The people who are rushing to pooh-pooh the charges against Adrian Peterson need to look at the details. The devil is always in the details. In this case, the devil is wearing shoulder pads and a purple helmet with Vikings’ horns on it.

Adrian Peterson will be playing in the Superdome on Sunday against the Saints. I’m going to give myself the last word by posting what I tweeted last night:

5 thoughts on “Adrian Peterson did not spank his son, he beat him

  1. The running back had what his son described to police as a “whooping room,” which was full of belts and other objects to beat his children with.

    This is the part I don’t know if I believe. I mean, I know it’s always worse than we think, but this is the part that sounds to me like something a kid would come up with.

    And the one unequivocal horror is that chick with the switch. No matter your stance on corporal punishment, you don’t strut it. You certainly don’t strut someone else’s beating, especially a 4-year-old’s.


    1. See, the problem with that is that a LOT of children who suffer abuse of all kinds are told by PSA after-school-special stuff to “tell an adult they trust,” but when they do, the adults accuse them of making things up.

      It’s not exactly likely that Peterson has a soundproof torture chamber in his house. But it’s plausible that he has, perhaps, a large closet where his belts are, where he has also decided to keep switches and other smacking implements, that is just a closet but, when he’s speaking to a child being punished, he refers to as “the whooping room.”
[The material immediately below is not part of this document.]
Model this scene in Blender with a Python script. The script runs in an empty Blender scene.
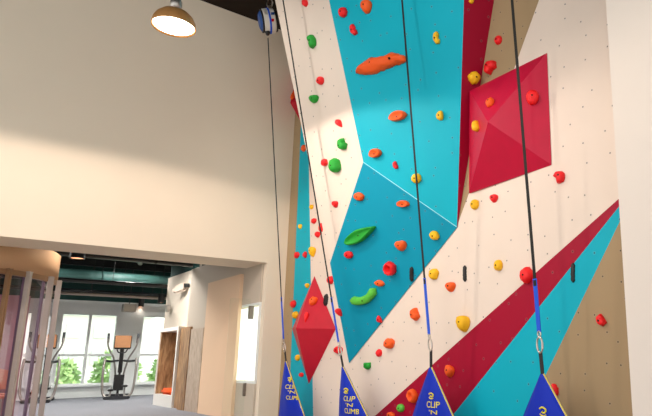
import bpy, bmesh, math, random
from mathutils import Vector, Matrix
from mathutils.bvhtree import BVHTree
S = bpy.context.scene
C = S.collection

# ------------------------------------------------------------------ camera
# solved from the photograph's three vanishing points (frame 652 x 416)
W, H = 652.0, 416.0
PX, PY, F = 475.02, 227.31, 598.56
VP1, VP2, VP3 = (1150, 351), (-81, 365), (444, -2500)
def _d(v):
    a = Vector((v[0]-PX, -(v[1]-PY), -F)); return a.normalized()
_X = _d(VP1); _Z = _d(VP3); _Y = _Z.cross(_X).normalized(); _X = _Y.cross(_Z).normalized()
RW = Matrix((_X, _Y, _Z))                      # camera -> world
CAM = Vector((0, 0, 1.0))
cd = bpy.data.cameras.new('camera'); cam = bpy.data.objects.new('camera', cd); C.objects.link(cam)
cam.matrix_world = Matrix.Translation(CAM) @ RW.to_4x4()
cd.sensor_width = 36; cd.sensor_fit = 'HORIZONTAL'; cd.lens = F/W*36
cd.shift_x = -(PX-W/2)/W; cd.shift_y = (PY-H/2)/W
cd.clip_start = 0.05; cd.clip_end = 300
S.camera = cam
def ray(px, py): return RW @ Vector((px-PX, -(py-PY), -F))
def onp(px, py, ax, v):
    r = ray(px, py); t = (v-CAM[ax])/r[ax]; return CAM + r*t
def onplane3(px, py, a, b, c):
    n = (b-a).cross(c-a); r = ray(px, py); t = n.dot(a-CAM)/n.dot(r); return CAM + r*t

# ------------------------------------------------------------------ world, exposure
w = bpy.data.worlds.new('sky'); S.world = w; w.use_nodes = True
nt = w.node_tree; bg = nt.nodes['Background']
tc = nt.nodes.new('ShaderNodeTexCoord'); sep = nt.nodes.new('ShaderNodeSeparateXYZ')
mr = nt.nodes.new('ShaderNodeValToRGB')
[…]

      Four year olds are imaginative and make things up, that’s true. But when they need *help* they should be able to get it. I got spanked as a kid too, but the idea of broken skin or defensive wounds(! For pity’s sake!) is horrifying. That’s not what spanking is supposed to be for, even if you do subscribe to it.

  2. You may be right about that A. More likely to be a room with an extra huge closet or even a closet itself. People with AP’s dough have stuff like that. It makes for good drama though so I used it. Not a fib, a child’s perception.